Jason Kottke had a thought-provoking post about how a focus on productivity and optimising our time might actually be harmful to creating the kind of space we need to allow our minds to wonder, to play and experiment, and to take those big leaps forward. His post was stimulated by a reflection that Cory Doctorow had about more than a decade of using David Allen's approach from his 2001 book (which I've also read) Getting Things Done.

Allen championed the idea that our list of things that we want to do will always be longer than we have capacity or time to actually complete and so without a deliberate method of prioritising the things that are genuinely fulfilling or will likely be a bit harder or take a little longer, our tendency is to focus on the things that are easy to cross-off and are the most trivial – which means that over time we end up accomplishing a lot, but of little importance.

Doctorow notes that after many years of using Allen's methods to avoid this, he's identified a conflict between the optimisation of time and the kind of space you need to create if you are to be playful or experimental without any immediate or obvious gain:

'…undertaking new things, speculative things that have no proven value to any of the domains where I work (let alone all of them) has gotten progressively harder, even as I’ve grown more productive.
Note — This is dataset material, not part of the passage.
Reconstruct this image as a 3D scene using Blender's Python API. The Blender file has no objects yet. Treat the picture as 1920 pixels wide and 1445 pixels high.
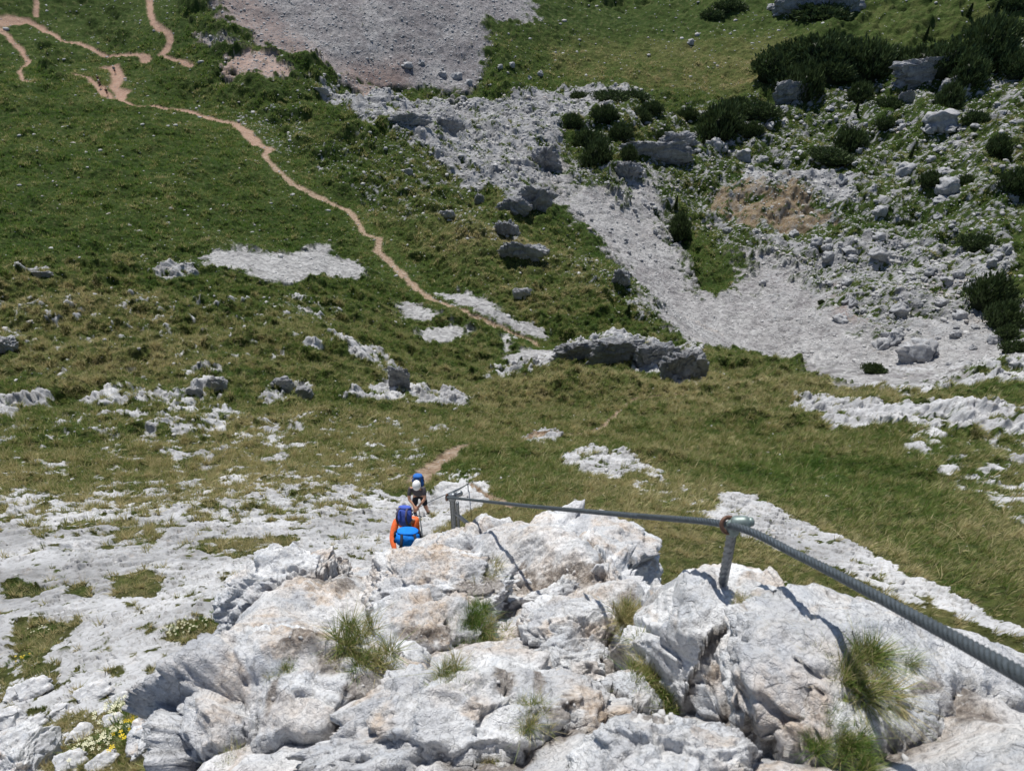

Optimization is a form of calcification.'

Kottke notes the same tension in his own life:

'I get more done in less time than I ever have, but sometimes I feel like there’s nothing creative about my work anymore.' 

And this resonates with me too. I think my productivity and output is probably at an all-time high, but I'm struggling to find the time to read/listen/watch things that are not directly related to the short-term need that I have to complete the current/next project – to do enough of the kind of reading that is not obviously relevant to what I'm thinking about at that particular time but which perhaps could start me off in a new, richer and potentially more rewarding direction. 

I'm left thinking about Cal Newport's concept of Deep Work (there's a great episode of Bruce Daisley's EatSleepWorkRepeat podcast on this), and how potentially unhelpful it can be to be forever in the space where we are skimming over the top of everything and never taking the time to go deep on the subject for no other reason than it's interesting – even if the immediate benefit is not altogether clear. 

For me, blogging is how I think aloud, and work out what I think about stuff. I've long noticed how the quality and quantity of input (i.e. what I read/watch/listen to) directly impacts the quantity and quality of output. It's something I need to protect but which is easy to let slip.